% Double-negation translations and their proofs

% 1) (P | ~P)* = ~~(P* | ~(P*))
%              = ~~(~~P | ~(~~P))
% However, we can prove
%  ~~(A | ~A) 
% for an arbitrary atomic proposition A, not just
% a double-negated atom.  This is easier to read,
% and covers the case for a double-negated atom
% by substituting ~P for A.

proof lem : ~~(A | ~A) = begin
[ ~(A | ~A);
  [ A;
    A | ~A;
    F ];
  ~A;
  A | ~A;
  F ];
~~(A | ~ A)
end;

% 2) (((P => Q) => P) => P)* = ((P* => Q*) => P*) => P*
%                            = ((~~P => Q*) => ~~P) => ~~P
%                            = ((~~P => ~~Q) => ~~P) => ~~P
% Again, we'll leave Q arbitrary:

proof peircelaw :((~~P => Q) => ~~P) => ~~P = begin
[ ((~~P => Q) => ~~P);
  [~P;
   [~~P;
    F;
    Q];
   ~~P => Q;
   ~~P;
   F];
   ~~P];
((~~P => Q) => ~~P) => ~~P;
end;

% 3) (~(P & Q) => (~P | ~Q))* = (~(P* & Q*) => ~~(~(P*) | ~(Q*)))
%                             = (~(~~P & ~~Q) => ~~(~(~~P) | ~(~~Q)))
% But again we can prove the first line for arbitrary P and Q,
% which gives the result for double-negated atoms by substitution.

proof demorgan4 : ~(A & B) => ~~(~A | ~B) = 
begin
[~(A & B);
 [~(~A | ~B);
  [A;
   [B;
    A & B;
    F];
   ~B;
   ~A | ~B;
   F];
  ~A;
  ~A | ~B;
  F];
 ~~(~A | ~B)];
~(A & B) => ~~(~A | ~B);
end;

% 4) ((P => Q) => (~P | Q))* = ((P* => Q*) => ~~(~(P*) | (Q*)))
%                            = ((~~P => ~~Q) => ~~(~(~~P) | (~~Q)))

proof io : ((P => Q) => ~~(~P | Q)) = 
begin
[(P => Q);
 [~(~P | Q);
  [P; 
   Q;
   ~P | Q;
   F];
  ~P;
  ~P | Q;
  F];
 ~~(~P | Q)];
((P => Q) => ~~(~P | Q));
end;

% 5) ( (P => (Q | R)) => ((P => Q) | (P => R)) )* 
%  = (P* => ~~(Q* | R*)) => ~~((P* => Q*) | (P* => R*))
%  = (~~P => ~~(~~Q | ~~R)) => ~~((~~P => ~~Q) | (~~P => ~~R))

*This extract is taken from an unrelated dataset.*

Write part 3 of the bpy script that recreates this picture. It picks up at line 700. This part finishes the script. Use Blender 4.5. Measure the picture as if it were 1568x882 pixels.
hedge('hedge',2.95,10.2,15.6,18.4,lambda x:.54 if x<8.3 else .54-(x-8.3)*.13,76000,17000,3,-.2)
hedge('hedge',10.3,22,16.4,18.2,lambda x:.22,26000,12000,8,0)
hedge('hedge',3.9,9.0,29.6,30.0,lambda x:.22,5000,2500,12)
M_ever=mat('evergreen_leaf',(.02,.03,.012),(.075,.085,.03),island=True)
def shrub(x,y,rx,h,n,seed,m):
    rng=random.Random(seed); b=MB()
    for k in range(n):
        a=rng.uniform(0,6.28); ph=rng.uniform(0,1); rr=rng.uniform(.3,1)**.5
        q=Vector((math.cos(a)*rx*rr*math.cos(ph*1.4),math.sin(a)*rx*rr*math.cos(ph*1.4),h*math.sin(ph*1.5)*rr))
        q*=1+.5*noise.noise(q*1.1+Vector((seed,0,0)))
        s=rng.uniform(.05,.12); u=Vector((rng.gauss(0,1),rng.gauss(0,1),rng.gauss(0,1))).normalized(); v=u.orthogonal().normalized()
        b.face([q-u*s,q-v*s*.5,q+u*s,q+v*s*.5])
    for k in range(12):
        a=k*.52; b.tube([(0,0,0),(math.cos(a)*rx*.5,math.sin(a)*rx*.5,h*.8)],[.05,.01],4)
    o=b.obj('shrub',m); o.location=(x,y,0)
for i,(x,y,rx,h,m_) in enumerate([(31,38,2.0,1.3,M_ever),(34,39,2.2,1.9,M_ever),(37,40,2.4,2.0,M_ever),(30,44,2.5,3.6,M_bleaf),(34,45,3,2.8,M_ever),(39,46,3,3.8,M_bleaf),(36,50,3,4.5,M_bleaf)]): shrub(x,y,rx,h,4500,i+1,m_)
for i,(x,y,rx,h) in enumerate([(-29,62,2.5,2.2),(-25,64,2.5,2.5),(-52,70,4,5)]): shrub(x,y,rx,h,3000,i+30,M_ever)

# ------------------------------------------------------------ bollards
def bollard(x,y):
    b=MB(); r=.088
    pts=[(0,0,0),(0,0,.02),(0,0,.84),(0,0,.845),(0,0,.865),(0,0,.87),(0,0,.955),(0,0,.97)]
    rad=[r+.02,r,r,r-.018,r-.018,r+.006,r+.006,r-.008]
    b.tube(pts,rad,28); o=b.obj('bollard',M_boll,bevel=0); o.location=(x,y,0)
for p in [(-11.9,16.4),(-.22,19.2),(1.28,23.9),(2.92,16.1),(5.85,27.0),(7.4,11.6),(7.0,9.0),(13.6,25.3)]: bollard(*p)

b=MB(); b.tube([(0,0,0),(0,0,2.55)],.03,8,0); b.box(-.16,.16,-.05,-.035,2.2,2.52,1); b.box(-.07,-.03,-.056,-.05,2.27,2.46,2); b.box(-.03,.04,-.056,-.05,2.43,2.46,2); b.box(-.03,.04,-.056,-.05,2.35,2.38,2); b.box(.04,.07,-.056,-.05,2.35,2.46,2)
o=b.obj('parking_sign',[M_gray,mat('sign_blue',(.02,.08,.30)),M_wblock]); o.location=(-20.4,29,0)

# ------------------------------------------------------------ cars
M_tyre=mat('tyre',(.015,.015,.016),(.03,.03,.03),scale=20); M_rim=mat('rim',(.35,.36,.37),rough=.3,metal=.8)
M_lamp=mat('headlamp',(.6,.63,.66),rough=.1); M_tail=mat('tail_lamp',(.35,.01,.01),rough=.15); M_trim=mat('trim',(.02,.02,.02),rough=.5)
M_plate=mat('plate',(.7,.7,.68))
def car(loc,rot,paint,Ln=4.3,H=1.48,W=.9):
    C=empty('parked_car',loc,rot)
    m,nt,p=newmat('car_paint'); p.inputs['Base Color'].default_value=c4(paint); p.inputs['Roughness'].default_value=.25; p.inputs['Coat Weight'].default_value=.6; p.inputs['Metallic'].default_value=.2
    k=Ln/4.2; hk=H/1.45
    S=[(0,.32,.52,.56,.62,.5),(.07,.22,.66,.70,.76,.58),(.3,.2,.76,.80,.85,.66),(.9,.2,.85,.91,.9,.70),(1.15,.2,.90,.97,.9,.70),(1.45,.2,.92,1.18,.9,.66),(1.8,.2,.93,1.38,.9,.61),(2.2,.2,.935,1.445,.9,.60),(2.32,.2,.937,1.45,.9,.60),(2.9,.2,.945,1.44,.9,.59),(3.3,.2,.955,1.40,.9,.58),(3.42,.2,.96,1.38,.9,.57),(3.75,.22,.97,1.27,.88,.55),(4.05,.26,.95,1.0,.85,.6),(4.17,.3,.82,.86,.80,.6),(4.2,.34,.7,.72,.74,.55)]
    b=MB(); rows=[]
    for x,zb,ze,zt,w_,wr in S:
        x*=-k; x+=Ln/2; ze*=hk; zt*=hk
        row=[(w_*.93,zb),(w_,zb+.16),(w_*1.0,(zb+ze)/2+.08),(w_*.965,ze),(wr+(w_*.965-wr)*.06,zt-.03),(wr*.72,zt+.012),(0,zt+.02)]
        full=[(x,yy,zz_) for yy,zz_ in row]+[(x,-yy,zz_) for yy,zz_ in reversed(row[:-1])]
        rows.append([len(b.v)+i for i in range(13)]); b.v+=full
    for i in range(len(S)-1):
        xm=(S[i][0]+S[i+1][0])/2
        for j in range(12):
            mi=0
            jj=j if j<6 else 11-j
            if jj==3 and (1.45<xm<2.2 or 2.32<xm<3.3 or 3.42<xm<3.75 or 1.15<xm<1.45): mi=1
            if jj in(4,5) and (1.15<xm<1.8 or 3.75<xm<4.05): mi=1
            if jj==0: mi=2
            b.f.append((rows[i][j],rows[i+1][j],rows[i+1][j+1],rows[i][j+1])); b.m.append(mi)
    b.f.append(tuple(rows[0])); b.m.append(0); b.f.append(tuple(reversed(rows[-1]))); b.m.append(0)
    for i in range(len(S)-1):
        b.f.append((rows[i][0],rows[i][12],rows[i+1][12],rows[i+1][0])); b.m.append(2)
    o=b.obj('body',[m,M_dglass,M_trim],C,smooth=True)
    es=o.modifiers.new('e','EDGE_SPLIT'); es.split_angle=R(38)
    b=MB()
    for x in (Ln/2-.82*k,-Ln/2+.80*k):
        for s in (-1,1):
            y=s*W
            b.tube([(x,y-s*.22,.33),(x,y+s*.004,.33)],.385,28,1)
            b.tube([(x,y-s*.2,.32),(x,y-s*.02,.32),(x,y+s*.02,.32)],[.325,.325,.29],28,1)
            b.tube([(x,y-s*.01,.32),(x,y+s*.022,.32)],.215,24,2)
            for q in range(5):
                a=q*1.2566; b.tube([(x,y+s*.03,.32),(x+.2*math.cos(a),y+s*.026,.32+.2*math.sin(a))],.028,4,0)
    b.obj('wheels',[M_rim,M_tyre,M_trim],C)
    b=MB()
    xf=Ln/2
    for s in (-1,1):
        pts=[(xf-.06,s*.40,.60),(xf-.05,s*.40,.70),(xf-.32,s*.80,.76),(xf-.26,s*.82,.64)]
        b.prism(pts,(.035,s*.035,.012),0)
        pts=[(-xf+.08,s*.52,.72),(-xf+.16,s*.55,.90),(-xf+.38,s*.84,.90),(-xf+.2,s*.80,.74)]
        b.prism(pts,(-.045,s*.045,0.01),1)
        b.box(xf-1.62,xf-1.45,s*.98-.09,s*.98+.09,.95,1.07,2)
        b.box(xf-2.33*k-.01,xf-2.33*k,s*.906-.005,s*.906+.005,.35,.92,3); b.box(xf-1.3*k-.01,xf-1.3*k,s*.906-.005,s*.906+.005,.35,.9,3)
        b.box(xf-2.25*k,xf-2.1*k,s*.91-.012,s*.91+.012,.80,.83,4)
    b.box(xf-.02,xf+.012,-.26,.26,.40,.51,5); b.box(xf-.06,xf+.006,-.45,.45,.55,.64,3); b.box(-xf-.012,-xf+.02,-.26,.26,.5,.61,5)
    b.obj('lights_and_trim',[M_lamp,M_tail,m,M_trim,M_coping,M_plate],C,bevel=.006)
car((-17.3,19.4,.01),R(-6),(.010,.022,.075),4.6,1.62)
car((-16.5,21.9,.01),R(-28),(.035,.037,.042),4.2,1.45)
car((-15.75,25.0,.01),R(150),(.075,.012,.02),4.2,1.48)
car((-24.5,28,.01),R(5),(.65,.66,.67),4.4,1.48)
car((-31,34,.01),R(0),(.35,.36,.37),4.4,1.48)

proof dist : (P => ~~(Q | R)) => ~~((P => Q) | (P => R)) = 
begin
[(P => ~~(Q | R));
 [~((P => Q) | (P => R));
  [P;
   ~~(Q | R);
   [Q | R;
    [Q;
     [P;
      Q];
     P => Q;
     ((P => Q) | (P => R));
     F];
    [R;
     [P;
      R];
     P => R;
     ((P => Q) | (P => R));
     F];
    F];
   ~(Q | R);
   F;
   Q];
  (P => Q);
  ((P => Q) | (P => R));
  F];
 ~~((P => Q) | (P => R))];
(P => ~~(Q | R)) => ~~((P => Q) | (P => R));
end;

% 6) ((P => Q) | (Q => P))* 
%  = ~~ ((P* => Q*) | (Q* => P*))
%  = ~~ ((~~P => ~~Q) | (~~Q => ~~P))

proof onewayortheother :  ~~ ((P => Q) | (Q => P)) =
begin
[~ ((P => Q) | (Q => P));
 [P;
  [Q;
   P];
  Q => P;
  ((P => Q) | (Q => P));
  F;
  Q];
 (P => Q);
 ((P => Q) | (Q => P));
 F];
~~ ((P => Q) | (Q => P));
end;